DATA SHOWN:
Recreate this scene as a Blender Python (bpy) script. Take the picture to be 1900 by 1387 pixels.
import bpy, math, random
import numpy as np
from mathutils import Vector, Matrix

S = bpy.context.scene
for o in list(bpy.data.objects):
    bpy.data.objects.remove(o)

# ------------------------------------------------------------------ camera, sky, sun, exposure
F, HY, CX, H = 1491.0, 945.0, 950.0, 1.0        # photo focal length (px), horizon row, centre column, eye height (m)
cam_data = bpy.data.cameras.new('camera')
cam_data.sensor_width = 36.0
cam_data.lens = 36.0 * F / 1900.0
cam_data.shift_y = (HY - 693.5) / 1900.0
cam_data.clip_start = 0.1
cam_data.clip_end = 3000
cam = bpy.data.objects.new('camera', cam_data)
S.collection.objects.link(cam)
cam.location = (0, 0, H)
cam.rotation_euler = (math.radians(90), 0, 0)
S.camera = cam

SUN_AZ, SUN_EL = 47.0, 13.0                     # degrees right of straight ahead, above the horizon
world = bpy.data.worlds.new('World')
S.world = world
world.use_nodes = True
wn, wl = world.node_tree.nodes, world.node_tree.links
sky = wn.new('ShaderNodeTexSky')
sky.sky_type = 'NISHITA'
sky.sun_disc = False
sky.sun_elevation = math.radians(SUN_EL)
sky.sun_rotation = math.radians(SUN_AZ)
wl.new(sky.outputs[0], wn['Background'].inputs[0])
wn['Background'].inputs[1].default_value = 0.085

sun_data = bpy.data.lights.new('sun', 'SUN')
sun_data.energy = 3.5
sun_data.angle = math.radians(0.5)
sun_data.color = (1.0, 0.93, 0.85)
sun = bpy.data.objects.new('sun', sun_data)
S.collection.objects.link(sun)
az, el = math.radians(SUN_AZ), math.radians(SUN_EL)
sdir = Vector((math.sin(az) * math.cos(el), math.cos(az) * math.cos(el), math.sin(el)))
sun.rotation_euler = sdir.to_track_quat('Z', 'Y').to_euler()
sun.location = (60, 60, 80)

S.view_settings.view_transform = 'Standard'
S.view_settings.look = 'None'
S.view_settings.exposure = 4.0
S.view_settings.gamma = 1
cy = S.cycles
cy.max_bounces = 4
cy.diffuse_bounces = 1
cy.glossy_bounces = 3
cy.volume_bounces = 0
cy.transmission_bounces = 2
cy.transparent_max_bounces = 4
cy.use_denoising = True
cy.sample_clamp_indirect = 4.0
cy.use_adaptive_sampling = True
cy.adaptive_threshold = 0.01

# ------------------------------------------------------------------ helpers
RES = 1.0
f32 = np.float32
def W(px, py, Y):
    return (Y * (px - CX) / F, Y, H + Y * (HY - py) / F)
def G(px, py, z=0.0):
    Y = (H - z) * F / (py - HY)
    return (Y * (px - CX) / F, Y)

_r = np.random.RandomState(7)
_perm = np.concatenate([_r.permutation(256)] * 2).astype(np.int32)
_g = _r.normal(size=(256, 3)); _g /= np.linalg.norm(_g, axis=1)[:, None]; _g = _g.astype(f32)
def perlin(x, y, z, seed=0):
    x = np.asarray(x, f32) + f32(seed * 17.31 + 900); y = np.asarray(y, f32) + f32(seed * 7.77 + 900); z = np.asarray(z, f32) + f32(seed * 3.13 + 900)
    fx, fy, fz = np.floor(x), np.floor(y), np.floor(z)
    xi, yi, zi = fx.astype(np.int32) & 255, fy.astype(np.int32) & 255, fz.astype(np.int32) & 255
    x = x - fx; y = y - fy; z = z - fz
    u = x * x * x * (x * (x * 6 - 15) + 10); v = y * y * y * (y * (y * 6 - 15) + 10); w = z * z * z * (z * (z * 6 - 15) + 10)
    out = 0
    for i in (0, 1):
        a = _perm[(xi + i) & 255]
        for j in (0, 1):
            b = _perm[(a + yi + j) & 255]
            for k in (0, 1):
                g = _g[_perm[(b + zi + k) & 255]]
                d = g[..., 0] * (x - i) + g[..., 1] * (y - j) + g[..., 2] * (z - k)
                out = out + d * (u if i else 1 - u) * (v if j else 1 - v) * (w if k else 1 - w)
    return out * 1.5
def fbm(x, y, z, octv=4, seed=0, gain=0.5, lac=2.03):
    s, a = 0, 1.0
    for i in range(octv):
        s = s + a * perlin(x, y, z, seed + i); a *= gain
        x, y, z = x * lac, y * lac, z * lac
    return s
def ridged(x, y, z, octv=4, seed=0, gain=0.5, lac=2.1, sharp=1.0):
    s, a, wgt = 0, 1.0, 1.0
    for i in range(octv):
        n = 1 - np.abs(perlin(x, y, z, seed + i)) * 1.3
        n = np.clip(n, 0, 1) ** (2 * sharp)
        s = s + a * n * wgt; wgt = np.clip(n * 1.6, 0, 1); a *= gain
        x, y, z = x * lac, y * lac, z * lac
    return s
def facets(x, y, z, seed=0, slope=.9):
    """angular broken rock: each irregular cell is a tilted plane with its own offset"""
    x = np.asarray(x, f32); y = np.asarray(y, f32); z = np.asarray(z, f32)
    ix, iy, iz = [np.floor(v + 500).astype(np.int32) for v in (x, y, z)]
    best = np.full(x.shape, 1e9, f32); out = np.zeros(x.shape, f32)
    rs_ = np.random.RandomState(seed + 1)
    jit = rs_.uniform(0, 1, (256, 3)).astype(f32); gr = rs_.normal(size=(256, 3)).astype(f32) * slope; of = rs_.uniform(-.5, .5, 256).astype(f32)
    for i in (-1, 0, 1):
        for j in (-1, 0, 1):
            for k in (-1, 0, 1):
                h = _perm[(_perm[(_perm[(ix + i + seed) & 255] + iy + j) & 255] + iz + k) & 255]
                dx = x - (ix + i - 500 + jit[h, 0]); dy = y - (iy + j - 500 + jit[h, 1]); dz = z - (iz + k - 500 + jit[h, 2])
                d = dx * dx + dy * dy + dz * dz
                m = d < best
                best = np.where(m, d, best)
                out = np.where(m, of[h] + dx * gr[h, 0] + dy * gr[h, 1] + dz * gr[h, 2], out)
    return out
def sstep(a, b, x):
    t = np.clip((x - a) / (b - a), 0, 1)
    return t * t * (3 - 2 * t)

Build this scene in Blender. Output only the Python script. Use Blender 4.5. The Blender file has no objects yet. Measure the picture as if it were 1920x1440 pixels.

TASK DIRECTIONS:
Using the material above, quote the first line and each line after it, stopping at and including the line that holds "sun.location = (60, 60, 80)".

FULL ANSWER:
Recreate this scene as a Blender Python (bpy) script. Take the picture to be 1900 by 1387 pixels.
import bpy, math, random
import numpy as np
from mathutils import Vector, Matrix

S = bpy.context.scene
for o in list(bpy.data.objects):
    bpy.data.objects.remove(o)

# ------------------------------------------------------------------ camera, sky, sun, exposure
F, HY, CX, H = 1491.0, 945.0, 950.0, 1.0        # photo focal length (px), horizon row, centre column, eye height (m)
cam_data = bpy.data.cameras.new('camera')
cam_data.sensor_width = 36.0
cam_data.lens = 36.0 * F / 1900.0
cam_data.shift_y = (HY - 693.5) / 1900.0
cam_data.clip_start = 0.1
cam_data.clip_end = 3000
cam = bpy.data.objects.new('camera', cam_data)
S.collection.objects.link(cam)
cam.location = (0, 0, H)
cam.rotation_euler = (math.radians(90), 0, 0)
S.camera = cam

SUN_AZ, SUN_EL = 47.0, 13.0                     # degrees right of straight ahead, above the horizon
world = bpy.data.worlds.new('World')
S.world = world
world.use_nodes = True
wn, wl = world.node_tree.nodes, world.node_tree.links
sky = wn.new('ShaderNodeTexSky')
sky.sky_type = 'NISHITA'
sky.sun_disc = False
sky.sun_elevation = math.radians(SUN_EL)
sky.sun_rotation = math.radians(SUN_AZ)
wl.new(sky.outputs[0], wn['Background'].inputs[0])
wn['Background'].inputs[1].default_value = 0.085

sun_data = bpy.data.lights.new('sun', 'SUN')
sun_data.energy = 3.5
sun_data.angle = math.radians(0.5)
sun_data.color = (1.0, 0.93, 0.85)
sun = bpy.data.objects.new('sun', sun_data)
S.collection.objects.link(sun)
az, el = math.radians(SUN_AZ), math.radians(SUN_EL)
sdir = Vector((math.sin(az) * math.cos(el), math.cos(az) * math.cos(el), math.sin(el)))
sun.rotation_euler = sdir.to_track_quat('Z', 'Y').to_euler()
sun.location = (60, 60, 80)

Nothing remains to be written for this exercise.